Principal Debbie Stone said that she decided to postpone the event after speaking with teachers that afternoon with careful consideration of staff and students.

“I had probably a dozen staff members and teachers come to my office because I initially had said we will continue Back to School Night in an email,” Stone said. “Then, I had a dozen teachers come to me and say they just did not feel good. The impact of the lockdown had shaken them a little bit, and they did not feel that they would be able to focus.”

Junior Peiying He said that postponing the event was understandable because the situation of the lockdown was unclear, “bringing down her spirit.”

“Understandably, many parents wanted their children back home immediately [after the lockdown], and many students still felt anxious,” He said. “Because the situation was still uncertain, we didn’t know if it was safe to stay or return onto campus.” 

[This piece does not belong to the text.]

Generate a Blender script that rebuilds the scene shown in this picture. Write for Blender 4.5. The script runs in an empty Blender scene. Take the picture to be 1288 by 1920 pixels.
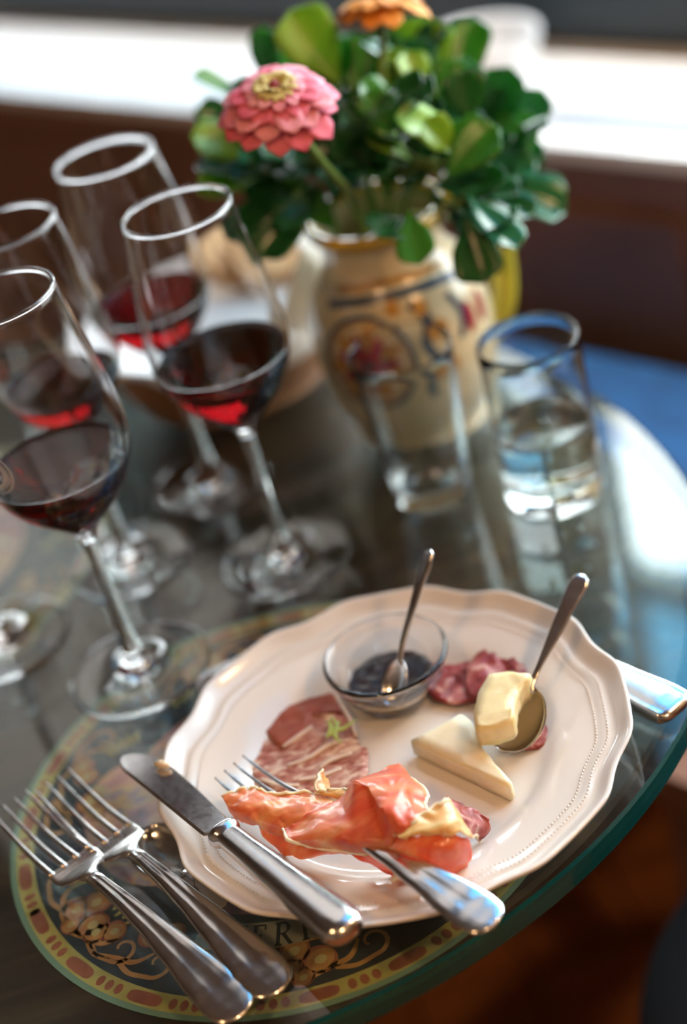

The rescheduling caused complications among student groups such as HOSA because they were late to pick up their fundraiser drinks due to the lockdown, causing their customers to wait longer than usual. However, when it was announced that the event was postponed, the club decided to cancel their other batches of orders.

“When we got the first batch of Tpumps drinks we decided that our main goal was to try to at least break even with the fund,” HOSA Secretary and sophomore Johanna Sycip said, “[but] that didn’t go so well so we decided to just give free Tpumps boba which saved people money.”                                                                                                  

Sycip said that HOSA ended up losing massive amounts of money from the cancelled fundraiser, but they dusted it off their shoulders and told themselves that they needed to start planning ahead on how they could get their money back.

“Seeing people’s faces brighten up and [how] they were shocked that we were actually giving out free boba really made me not think about the aftermath of this,” Sycip said, “I would do it all over again to see someone smile.” 

Although student groups lost money due to the fundraiser cancellations, Stone said that she was not notified of any major losses from this. 

“To me, typically, if I don’t hear directly from the [club] president, it’s not an issue,” Stone said. “If someone feels strongly about it, they’ll go to [Ms. Ferguson], and then she will bring it to me and work with the club.”